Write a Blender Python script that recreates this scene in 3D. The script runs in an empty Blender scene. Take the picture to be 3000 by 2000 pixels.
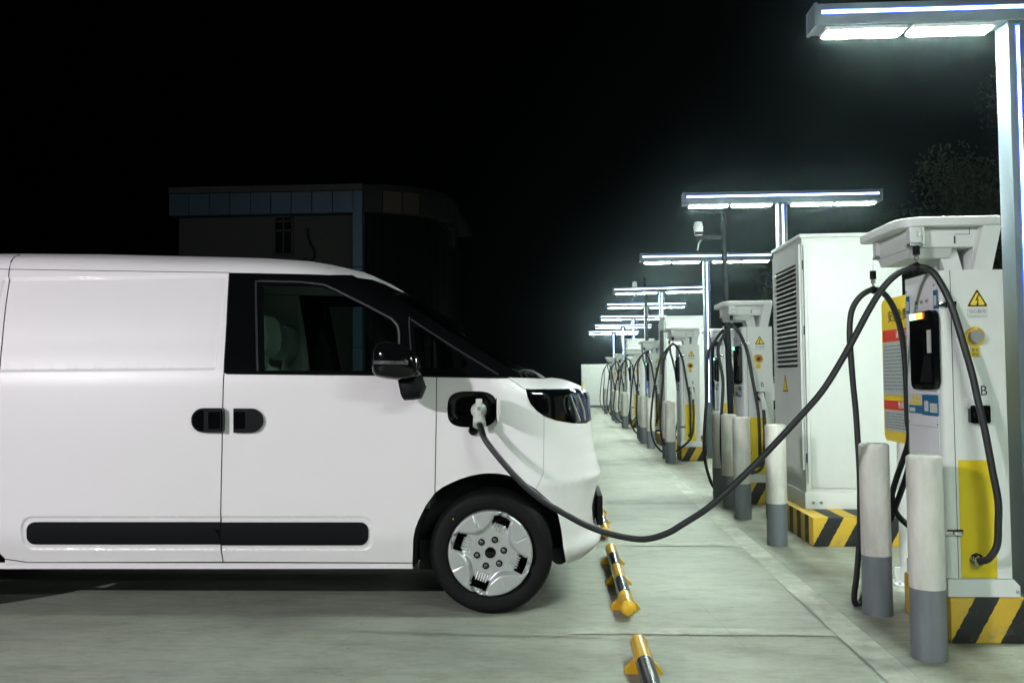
import bpy, bmesh, math, random
import numpy as np
from mathutils import Vector, Matrix
from mathutils.geometry import delaunay_2d_cdt
random.seed(7)
R = math.radians
scene = bpy.context.scene
COL = scene.collection

# ------------------------------------------------------------------ camera
FPX, CAMH = 2600.0, 1.23
def _n(v):
    v = np.array(v, float); return v/np.linalg.norm(v)
_Y = _n((141, -110, -FPX)); _X = _n((1, .0106, (141-110*.0106)/FPX)); _Z = np.cross(_X, _Y)
CM = np.array([_X, _Y, _Z])                       # camera axes -> world axes
cd = bpy.data.cameras.new('camera'); cam = bpy.data.objects.new('camera', cd); COL.objects.link(cam)
m4 = Matrix.Identity(4)
for i in range(3):
    for j in range(3): m4[i][j] = CM[i][j]
m4[2][3] = CAMH
cam.matrix_world = m4
cd.sensor_width = 36; cd.lens = 36*FPX/3000; cd.clip_end = 2000; cd.clip_start = .05
scene.camera = cam
# metres from the survey of the photograph (full-size pixels F, or pixels D of the 2352 px view)
def atY(px, py, Y):
    d = CM @ np.array([px-1500, 1000-py, -FPX]); p = d*Y/d[1]; return Vector((p[0], Y, p[2]+CAMH))
K = 3000/2352
def D(dx, dy, Y): return atY(dx*K, dy*K, Y)

# ------------------------------------------------------------------ sky, exposure
w = bpy.data.worlds.new('World'); scene.world = w; w.use_nodes = True
wn = w.node_tree.nodes; wl = w.node_tree.links
bg = wn['Background']
sky = wn.new('ShaderNodeTexSky'); sky.sky_type = 'NISHITA'; sky.sun_disc = False
sky.sun_elevation = R(-6); sky.sun_rotation = R(200)
wl.new(sky.outputs[0], bg.inputs[0]); bg.inputs[1].default_value = 0.02
scene.view_settings.view_transform = 'Standard'; scene.view_settings.look = 'None'
scene.view_settings.exposure = 0; scene.view_settings.gamma = 1
scene.cycles.use_light_tree = True
scene.cycles.volume_max_steps = 64

# ------------------------------------------------------------------ materials
MATS = {}
def mat(name, col, rough=.5, metal=0, var=0, vscale=6, coat=0, bump=0, bscale=60, emit=None, estr=0, spec=.5, stretch=None, var2=0):
    m = bpy.data.materials.new(name); m.use_nodes = True; MATS[name] = m
    nt = m.node_tree; N = nt.nodes; L = nt.links; b = N['Principled BSDF']
    b.inputs['Base Color'].default_value = (*col, 1)
    b.inputs['Roughness'].default_value = rough; b.inputs['Metallic'].default_value = metal
    b.inputs['Specular IOR Level'].default_value = spec
    if coat: b.inputs['Coat Weight'].default_value = coat; b.inputs['Coat Roughness'].default_value = .04
    if emit: b.inputs['Emission Color'].default_value = (*emit, 1); b.inputs['Emission Strength'].default_value = estr
    tc = N.new('ShaderNodeTexCoord')
    src = tc.outputs['Object']
    if stretch:
        mp = N.new('ShaderNodeMapping'); mp.inputs['Scale'].default_value = stretch; L.new(src, mp.inputs[0]); src = mp.outputs[0]
    if var:
        nz = N.new('ShaderNodeTexNoise'); nz.inputs['Scale'].default_value = vscale; nz.inputs['Detail'].default_value = 8
        nz.inputs['Roughness'].default_value = .65
        L.new(src, nz.inputs['Vector'])
        rp = N.new('ShaderNodeValToRGB'); e = rp.color_ramp.elements
        e[0].position = .3; e[1].position = .72
        e[0].color = (*[c*(1-var) for c in col], 1); e[1].color = (*[min(1, c*(1+var*.5)) for c in col], 1)
        L.new(nz.outputs[0], rp.inputs[0]); L.new(rp.outputs[0], b.inputs['Base Color'])
        mr = N.new('ShaderNodeMapRange'); mr.inputs[3].default_value = max(0, rough-.08); mr.inputs[4].default_value = min(1, rough+.12)
        L.new(nz.outputs[0], mr.inputs[0]); L.new(mr.outputs[0], b.inputs['Roughness'])
    if bump:
        n2 = N.new('ShaderNodeTexNoise'); n2.inputs['Scale'].default_value = bscale; n2.inputs['Detail'].default_value = 6
        L.new(src, n2.inputs['Vector'])
        bp = N.new('ShaderNodeBump'); bp.inputs['Strength'].default_value = bump; bp.inputs['Distance'].default_value = .004
        L.new(n2.outputs[0], bp.inputs['Height']); L.new(bp.outputs[0], b.inputs['Normal'])
    return m
def glass(name, tint, refl=1.0):
    m = bpy.data.materials.new(name); m.use_nodes = True; nt = m.node_tree; N = nt.nodes; L = nt.links
    N.remove(N['Principled BSDF']); out = N['Material Output']
    t = N.new('ShaderNodeBsdfTransparent'); t.inputs[0].default_value = (*tint, 1)
    g = N.new('ShaderNodeBsdfGlossy'); g.inputs['Roughness'].default_value = .02
    f = N.new('ShaderNodeFresnel'); f.inputs[0].default_value = 1.5
    mx = N.new('ShaderNodeMixShader'); L.new(f.outputs[0], mx.inputs[0]); L.new(t.outputs[0], mx.inputs[1]); L.new(g.outputs[0], mx.inputs[2])
    L.new(mx.outputs[0], out.inputs[0]); MATS[name] = m; return m
def emis(name, col, s):
    m = bpy.data.materials.new(name); m.use_nodes = True; nt = m.node_tree; N = nt.nodes; L = nt.links
    N.remove(N['Principled BSDF']); e = N.new('ShaderNodeEmission'); e.inputs[0].default_value = (*col, 1); e.inputs[1].default_value = s
    L.new(e.outputs[0], N['Material Output'].inputs[0]); MATS[name] = m; return m

M_VAN = mat('van_white_paint', (.83, .80, .83), .38, 0, coat=.30)
M_BLK = mat('gloss_black', (.003, .0035, .004), .08, spec=.35)
M_PLA = mat('black_plastic', (.006, .0065, .008), .55, bump=.2, bscale=400, spec=.12)
M_DRK = mat('dark_interior', (.006, .008, .008), .8)
M_DASH = mat('cab_plastic', (.045, .06, .052), .7)
M_SEAM = mat('seam_dark', (.02, .02, .025), .7)
M_TRIM = mat('grey_rubber_trim', (.028, .028, .034), .35)
M_RUB = mat('tyre_rubber', (.006, .006, .007), .62, var=.3, vscale=14, bump=.3, bscale=120, spec=.2)
M_SILV = mat('silver_hubcap', (.60, .62, .63), .36, .62, coat=.2)
M_NUT = mat('lug_nut_steel', (.12, .13, .14), .3, .8)
M_SEAT = mat('seat_fabric', (.38, .42, .39), .85, bump=.4, bscale=300)
M_GLS = glass('tinted_glass', (.60, .74, .67))
M_WSH = glass('windscreen_glass', (.55, .72, .64))
M_LENS = glass('clear_lens', (.80, .83, .85))
M_CHR = mat('chrome', (.6, .6, .6), .12, 1)
M_STE = mat('zinc_steel', (.42, .43, .45), .3, .9, var=.25, vscale=40)
M_WHT = mat('white_powder_coat', (.66, .69, .68), .42, var=.05, vscale=9, bump=.12, bscale=500)
M_WH2 = mat('light_grey_panel', (.74, .75, .79), .40, var=.05, vscale=9)
M_YEL = mat('yellow_panel', (.68, .52, .01), .42, var=.06, vscale=12)
M_DBLU = mat('lamp_grey_metal', (.15, .185, .22), .42, .2, var=.12, vscale=8)
M_GREY = mat('grey_paint', (.15, .17, .19), .5, var=.25, vscale=10, bump=.3, bscale=90, stretch=(1, 1, .25))
M_BOL = mat('white_bollard_paint', (.62, .61, .57), .5, var=.26, vscale=11, bump=.4, bscale=60, stretch=(1, 1, .3))
M_CAB = mat('black_cable_rubber', (.011, .0125, .0155), .42, var=.35, vscale=30, bump=.3, bscale=90)
M_PLUG = mat('connector_white', (.62, .66, .62), .35, var=.06)
M_BLUE = mat('blue_label', (.01, .13, .28), .4)
M_WLAB = mat('white_label', (.6, .62, .62), .45)
M_SGRY = mat('sign_grey', (.42, .46, .47), .5)
M_SYEL = mat('sign_yellow', (.80, .58, .04), .45)
M_SRED = mat('sign_red', (.62, .05, .04), .45)
M_TXT = mat('ink_black', (.015, .015, .015), .6)
M_TXG = mat('ink_grey', (.22, .24, .25), .6)
M_TXW = mat('ink_white', (.8, .8, .78), .6)
M_RED = mat('stop_red', (.35, .03, .03), .35, coat=.5)
M_LAMP = emis('lamp_panel_light', (.85, 1.0, .89), 360)
M_LED = emis('led_strip_core', (.72, .80, 1.0), 9)
M_LEDB = emis('led_strip_blue', (.02, .10, 1.0), 2.6)
M_GRN = emis('green_status', (.25, 1, .5), 5)
M_ORG = emis('orange_status', (1, .38, .08), 3.5)
M_GRND = emis('green_small', (.1, 1, .4), 4)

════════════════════

» **Task**: Please extract exactly the lines of the data, from the first through the line containing "def D(dx, dy, Y): return atY(dx*K, dy*K, Y)", and add no pictures to the copy.

» **Solution to this task**:
Write a Blender Python script that recreates this scene in 3D. The script runs in an empty Blender scene. Take the picture to be 3000 by 2000 pixels.
import bpy, bmesh, math, random
import numpy as np
from mathutils import Vector, Matrix
from mathutils.geometry import delaunay_2d_cdt
random.seed(7)
R = math.radians
scene = bpy.context.scene
COL = scene.collection

# ------------------------------------------------------------------ camera
FPX, CAMH = 2600.0, 1.23
def _n(v):
    v = np.array(v, float); return v/np.linalg.norm(v)
_Y = _n((141, -110, -FPX)); _X = _n((1, .0106, (141-110*.0106)/FPX)); _Z = np.cross(_X, _Y)
CM = np.array([_X, _Y, _Z])                       # camera axes -> world axes
cd = bpy.data.cameras.new('camera'); cam = bpy.data.objects.new('camera', cd); COL.objects.link(cam)
m4 = Matrix.Identity(4)
for i in range(3):
    for j in range(3): m4[i][j] = CM[i][j]
m4[2][3] = CAMH
cam.matrix_world = m4
cd.sensor_width = 36; cd.lens = 36*FPX/3000; cd.clip_end = 2000; cd.clip_start = .05
scene.camera = cam
# metres from the survey of the photograph (full-size pixels F, or pixels D of the 2352 px view)
def atY(px, py, Y):
    d = CM @ np.array([px-1500, 1000-py, -FPX]); p = d*Y/d[1]; return Vector((p[0], Y, p[2]+CAMH))
K = 3000/2352
def D(dx, dy, Y): return atY(dx*K, dy*K, Y)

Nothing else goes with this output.